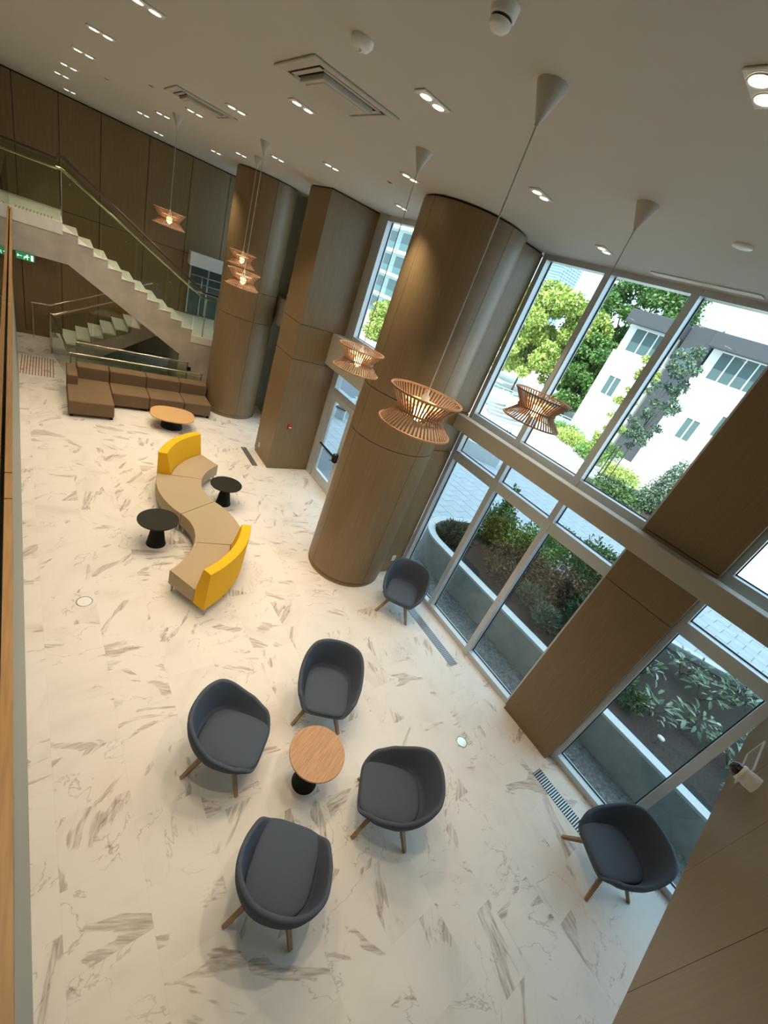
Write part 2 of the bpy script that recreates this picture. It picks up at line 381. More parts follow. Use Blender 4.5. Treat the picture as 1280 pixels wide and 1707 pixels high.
window(1, 'tall three-bay window wall between the round column and the wide pier', 5.99, [1.46, 2.62, 3.80, 4.96], ZB)
window(2, 'window bay right of the wide pier, above the far right armchair', 6.04, [-2.8, -1.68, -.52, .60], ZB)
window(3, 'narrow tall window above the glass door', 5.68, [6.2, 7.05, 7.9, 9.349], ((3.76, 3.86), (6.26, 6.36)), y_end=(.09, .38))
dr = struct('door_1', (5.60, 8.0, 0)); dr['label'] = 'glass exit door with black push bar beside the pillar'
MB().box(-.06, .10, 1.10, 1.345, 0, 3.02).build('door_frame', 'alu', dr)
MB().box(-.06, .10, -.10, .0, 0, 3.02).build('door_frame', 'alu', dr)
MB().box(-.05, .10, 0, 1.10, 2.42, 2.55).build('door_frame', 'alu', dr)
MB().box(-.05, .10, 0, 1.10, 2.94, 3.02).build('door_frame', 'alu', dr)
MB().box(.02, .03, 0, 1.10, 2.55, 2.94).build('pane', 'pane_glass', dr)
lf = MB().box(-.03, .03, .02, .16, 0.01, 2.40).box(-.03, .03, .94, 1.08, 0.01, 2.40).box(-.03, .03, .16, .94, 2.26, 2.40).box(-.03, .03, .16, .94, .01, .30).build('door_leaf', 'alu', dr)
MB().box(-.005, .005, .16, .94, .30, 2.26).build('pane', 'pane_glass', lf)
MB().tube([(-.10, .16, 1.08), (-.10, .94, 1.08)], .028, 8).build('push_bar', 'black_plastic', lf)
MB().box(-.14, -.03, .03, .15, .96, 1.18).tube([(-.16, .05, 1.02), (-.16, .20, .96)], .012, 6).build('latch_box', 'black_plastic', lf)
ZC = ((0, .11), (2.87, 3.05), (3.75, 3.86), (6.26, 6.36))
window(6, 'tall glazing between the square pillar and the far round column', 5.68, [10.405, 11.4, 12.4], ZC)
window(7, 'tall glazing behind the far round column beside the stairs', 5.68, [14.6, 16.0, 17.36], ZC)
wr = struct('wall_right'); wr['label'] = 'pale grey-green side wall beside the far round column'
for z0, z1 in ((.0, 2.955), (2.965, 3.745), (3.755, 6.355)):
    box('panel', 'wall_grey', 5.56, 5.72, 12.41, 14.59, z0, z1, wr)
window(5, 'row of glass panels hidden behind the round column', 5.68, [6.2, 7.0, 7.88], ((0, .11), (2.94, 3.02)))

# ================================================================== STAIRCASE
sc_ = thing('staircase', 'marble-sided switchback staircase rising to the upper landing', 'staircase', (0, 14.3, 0))
LZ, MZ = 3.71, 1.79
def Y(v): return v-14.3
NR = 11; rise = (LZ-MZ)/NR; run = 3.12/(NR-1)
top = [(-4.4, LZ), (.19, LZ)]
x = .19; z = LZ
for k in range(NR):
    z -= rise; top.append((x, z))
    if k < NR-1: x += run; top.append((x, z))
xm = x
poly = top+[(5.15, MZ), (5.15, 0), (3.02, 0), (3.02, 1.16), (.30, 2.83), (-4.4, 2.83)]
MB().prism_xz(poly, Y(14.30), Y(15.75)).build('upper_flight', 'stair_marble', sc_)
x = .19; z = LZ
for k in range(NR-1):
    z -= rise
    MB().box(x-.012, x+run+.004, Y(14.29), Y(15.76), z-.003, z+.012).build('tread', 'tread_stone', sc_); x += run
MB().box(-4.4, .20, Y(14.29), Y(17.37), LZ-.25, LZ+.012).build('upper_landing', 'tread_stone', sc_)
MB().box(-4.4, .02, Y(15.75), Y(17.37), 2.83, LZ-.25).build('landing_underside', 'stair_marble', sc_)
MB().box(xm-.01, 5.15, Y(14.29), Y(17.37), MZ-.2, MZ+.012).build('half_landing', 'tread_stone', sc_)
# lower flight (against the back wall), rising to the right
NL = 10; rl = MZ/NL; rn = .325; x = -.12; z = 0
pl = [(-.12, 0)]
for k in range(NL):
    z += rl; pl.append((x, z)); x += rn; pl.append((x, z))
pl[-1] = (x+.4, z); pl += [(x+.4, z-.3), (x-.1, z-.35), (.9, 0)]
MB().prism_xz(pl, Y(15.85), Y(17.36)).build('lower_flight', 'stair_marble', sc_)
x = -.12; z = 0
for k in range(NL):
    z += rl; MB().box(x-.015, x+rn, Y(15.84), Y(17.36), z-.002, z+.014).build('tread', 'tread_stone', sc_); x += rn
# glass guard of the upper flight
def guard(label, poly_glass, y, rails, posts=(), bolts=()):
    t = thing('glass_balustrade', label, 'railing', (0, y, 0))
    for pg in poly_glass: MB().prism_xz(pg, -.006, .006).build('glass_panel', 'rail_glass', t)
    for pts, r, m, dy in rails: MB().tube([(p[0], dy, p[1]) for p in pts], r, 8).build('handrail', m, t)
    for px, z0, z1 in posts: MB().tube([(px, 0, z0), (px, 0, z1)], .018, 8).build('post', 'steel', t)
    for px, z0 in bolts: MB().tube([(px, -.02, z0), (px, .02, z0)], .022, 8).build('bolt', 'steel', t)
    return t
sl_ = (MZ-LZ)/(xm-.19)
def zs_(x): return LZ+(x-.19)*sl_
xg_ = [.19, .97, 1.75, 2.53, 3.31]
pan = [[(a+.008, zs_(a)-.02), (b_-.008, zs_(b_)-.02), (b_-.008, zs_(b_)+1.22), (a+.008, zs_(a)+1.22)] for a, b_ in zip(xg_[:-1], xg_[1:])]
guard('sloping green-tinted glass guard with twin handrails along the upper stair flight', pan+[[(3.33, MZ), (4.4, MZ), (4.4, MZ+1.2), (3.33, MZ+1.2)]], 14.34,
      [([(.10, LZ+1.31), (.22, LZ+1.31), (xm+.22, MZ+1.29), (4.6, MZ+1.29)], .034, 'dark_rail', 0),
       ([(.12, LZ+1.08), (.22, LZ+1.06), (xm+.22, MZ+1.13), (4.6, MZ+1.13)], .022, 'steel', .07)],
      [(3.62, MZ, MZ+1.13)], [(.35, 4.55), (1.5, 3.75), (2.6, 3.1)])
guard('horizontal glass guard on the upper landing at the top of the stairs', [[(-2.2, LZ), (-.9, LZ), (-.9, LZ+1.2), (-2.2, LZ+1.2)], [(-.88, LZ), (.17, LZ), (.17, LZ+1.2), (-.88, LZ+1.2)]], 14.40,
      [([(-2.3, LZ+1.24), (.12, LZ+1.24)], .03, 'dark_rail', 0), ([(-2.3, LZ+1.05), (.12, LZ+1.05)], .022, 'steel', .07)])
guard('far glass guard on the wall side of the upper stair flight', [], 15.72,
      [([(.1, LZ+1.05), (.22, LZ+1.05), (xm+.2, MZ+1.08), (4.6, MZ+1.05)], .025, 'steel', 0)], [(.2, LZ, LZ+1.05), (4.3, MZ, MZ+1.05)])
guard('short handrail at the back of the half landing behind the round column', [], 17.2,
      [([(3.75, MZ+1.35), (5.1, MZ+1.35)], .022, 'steel', 0), ([(3.75, MZ+1.1), (5.1, MZ+1.1)], .022, 'steel', 0)], [(4.1, MZ, MZ+1.35), (4.9, MZ, MZ+1.35)])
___
### Short problem
Retype, in the same exact form, the lines of the material above from the line holding "MZ+.012).build('half_landing', 'tread_stone', sc_)" through the line holding "pl[-1] = (x+.4, z);".

### Problem solution
MB().box(xm-.01, 5.15, Y(14.29), Y(17.37), MZ-.2, MZ+.012).build('half_landing', 'tread_stone', sc_)
# lower flight (against the back wall), rising to the right
NL = 10; rl = MZ/NL; rn = .325; x = -.12; z = 0
pl = [(-.12, 0)]
for k in range(NL):
    z += rl; pl.append((x, z)); x += rn; pl.append((x, z))
pl[-1] = (x+.4, z); pl += [(x+.4, z-.3), (x-.1, z-.35), (.9, 0)]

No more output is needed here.